Instructions for the task – Would you transcribe all of the data exactly, down to the last character?

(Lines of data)
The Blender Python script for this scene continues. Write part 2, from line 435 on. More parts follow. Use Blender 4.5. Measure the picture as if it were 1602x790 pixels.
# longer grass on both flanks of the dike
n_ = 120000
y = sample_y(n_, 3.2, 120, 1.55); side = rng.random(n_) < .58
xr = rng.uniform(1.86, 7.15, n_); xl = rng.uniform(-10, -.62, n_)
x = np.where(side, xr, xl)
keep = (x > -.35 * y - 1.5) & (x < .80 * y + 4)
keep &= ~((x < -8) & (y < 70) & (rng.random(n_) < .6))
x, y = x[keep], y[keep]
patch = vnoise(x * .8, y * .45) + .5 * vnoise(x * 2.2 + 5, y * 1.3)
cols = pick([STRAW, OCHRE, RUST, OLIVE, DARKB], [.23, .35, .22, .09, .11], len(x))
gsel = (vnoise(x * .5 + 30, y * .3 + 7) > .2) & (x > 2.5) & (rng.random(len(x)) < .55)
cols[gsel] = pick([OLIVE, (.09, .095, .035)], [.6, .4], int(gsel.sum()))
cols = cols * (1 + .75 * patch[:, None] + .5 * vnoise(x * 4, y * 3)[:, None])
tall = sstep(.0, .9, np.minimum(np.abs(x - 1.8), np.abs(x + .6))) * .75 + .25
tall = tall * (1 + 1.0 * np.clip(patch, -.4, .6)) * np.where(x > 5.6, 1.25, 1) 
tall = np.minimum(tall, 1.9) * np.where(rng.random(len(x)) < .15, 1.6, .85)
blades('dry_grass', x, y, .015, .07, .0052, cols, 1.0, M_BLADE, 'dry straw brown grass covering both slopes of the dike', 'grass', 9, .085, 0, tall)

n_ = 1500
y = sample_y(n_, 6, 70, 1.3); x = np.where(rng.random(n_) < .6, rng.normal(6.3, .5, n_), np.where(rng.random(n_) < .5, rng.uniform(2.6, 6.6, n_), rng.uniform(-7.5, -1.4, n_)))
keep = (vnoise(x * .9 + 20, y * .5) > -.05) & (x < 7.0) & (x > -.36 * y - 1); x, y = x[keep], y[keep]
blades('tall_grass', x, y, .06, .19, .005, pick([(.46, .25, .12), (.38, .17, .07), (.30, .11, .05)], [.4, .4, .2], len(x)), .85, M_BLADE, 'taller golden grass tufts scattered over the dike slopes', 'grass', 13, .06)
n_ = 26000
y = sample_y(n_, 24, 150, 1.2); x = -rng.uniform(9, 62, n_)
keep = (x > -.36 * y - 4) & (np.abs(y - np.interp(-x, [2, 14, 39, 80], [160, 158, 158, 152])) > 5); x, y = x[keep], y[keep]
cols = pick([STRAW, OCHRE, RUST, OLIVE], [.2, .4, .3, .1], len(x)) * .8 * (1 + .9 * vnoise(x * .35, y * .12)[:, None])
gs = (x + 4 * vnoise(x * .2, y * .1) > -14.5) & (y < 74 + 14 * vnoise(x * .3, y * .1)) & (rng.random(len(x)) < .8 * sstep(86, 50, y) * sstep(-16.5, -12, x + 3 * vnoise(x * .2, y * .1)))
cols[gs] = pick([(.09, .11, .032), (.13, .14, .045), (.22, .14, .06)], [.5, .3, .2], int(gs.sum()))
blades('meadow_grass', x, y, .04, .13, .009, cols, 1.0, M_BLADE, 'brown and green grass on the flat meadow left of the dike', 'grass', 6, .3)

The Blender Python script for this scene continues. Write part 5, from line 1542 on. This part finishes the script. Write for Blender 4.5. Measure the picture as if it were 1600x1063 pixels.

Complete response –
The Blender Python script for this scene continues. Write part 2, from line 435 on. More parts follow. Use Blender 4.5. Measure the picture as if it were 1602x790 pixels.
# longer grass on both flanks of the dike
n_ = 120000
y = sample_y(n_, 3.2, 120, 1.55); side = rng.random(n_) < .58
xr = rng.uniform(1.86, 7.15, n_); xl = rng.uniform(-10, -.62, n_)
x = np.where(side, xr, xl)
keep = (x > -.35 * y - 1.5) & (x < .80 * y + 4)
keep &= ~((x < -8) & (y < 70) & (rng.random(n_) < .6))
x, y = x[keep], y[keep]
patch = vnoise(x * .8, y * .45) + .5 * vnoise(x * 2.2 + 5, y * 1.3)
cols = pick([STRAW, OCHRE, RUST, OLIVE, DARKB], [.23, .35, .22, .09, .11], len(x))
gsel = (vnoise(x * .5 + 30, y * .3 + 7) > .2) & (x > 2.5) & (rng.random(len(x)) < .55)
cols[gsel] = pick([OLIVE, (.09, .095, .035)], [.6, .4], int(gsel.sum()))
cols = cols * (1 + .75 * patch[:, None] + .5 * vnoise(x * 4, y * 3)[:, None])
tall = sstep(.0, .9, np.minimum(np.abs(x - 1.8), np.abs(x + .6))) * .75 + .25
tall = tall * (1 + 1.0 * np.clip(patch, -.4, .6)) * np.where(x > 5.6, 1.25, 1) 
tall = np.minimum(tall, 1.9) * np.where(rng.random(len(x)) < .15, 1.6, .85)
blades('dry_grass', x, y, .015, .07, .0052, cols, 1.0, M_BLADE, 'dry straw brown grass covering both slopes of the dike', 'grass', 9, .085, 0, tall)

n_ = 1500
y = sample_y(n_, 6, 70, 1.3); x = np.where(rng.random(n_) < .6, rng.normal(6.3, .5, n_), np.where(rng.random(n_) < .5, rng.uniform(2.6, 6.6, n_), rng.uniform(-7.5, -1.4, n_)))
keep = (vnoise(x * .9 + 20, y * .5) > -.05) & (x < 7.0) & (x > -.36 * y - 1); x, y = x[keep], y[keep]
blades('tall_grass', x, y, .06, .19, .005, pick([(.46, .25, .12), (.38, .17, .07), (.30, .11, .05)], [.4, .4, .2], len(x)), .85, M_BLADE, 'taller golden grass tufts scattered over the dike slopes', 'grass', 13, .06)
n_ = 26000
y = sample_y(n_, 24, 150, 1.2); x = -rng.uniform(9, 62, n_)
keep = (x > -.36 * y - 4) & (np.abs(y - np.interp(-x, [2, 14, 39, 80], [160, 158, 158, 152])) > 5); x, y = x[keep], y[keep]
cols = pick([STRAW, OCHRE, RUST, OLIVE], [.2, .4, .3, .1], len(x)) * .8 * (1 + .9 * vnoise(x * .35, y * .12)[:, None])
gs = (x + 4 * vnoise(x * .2, y * .1) > -14.5) & (y < 74 + 14 * vnoise(x * .3, y * .1)) & (rng.random(len(x)) < .8 * sstep(86, 50, y) * sstep(-16.5, -12, x + 3 * vnoise(x * .2, y * .1)))
cols[gs] = pick([(.09, .11, .032), (.13, .14, .045), (.22, .14, .06)], [.5, .3, .2], int(gs.sum()))
blades('meadow_grass', x, y, .04, .13, .009, cols, 1.0, M_BLADE, 'brown and green grass on the flat meadow left of the dike', 'grass', 6, .3)

The Blender Python script for this scene continues. Write part 5, from line 1542 on. This part finishes the script. Write for Blender 4.5. Measure the picture as if it were 1600x1063 pixels.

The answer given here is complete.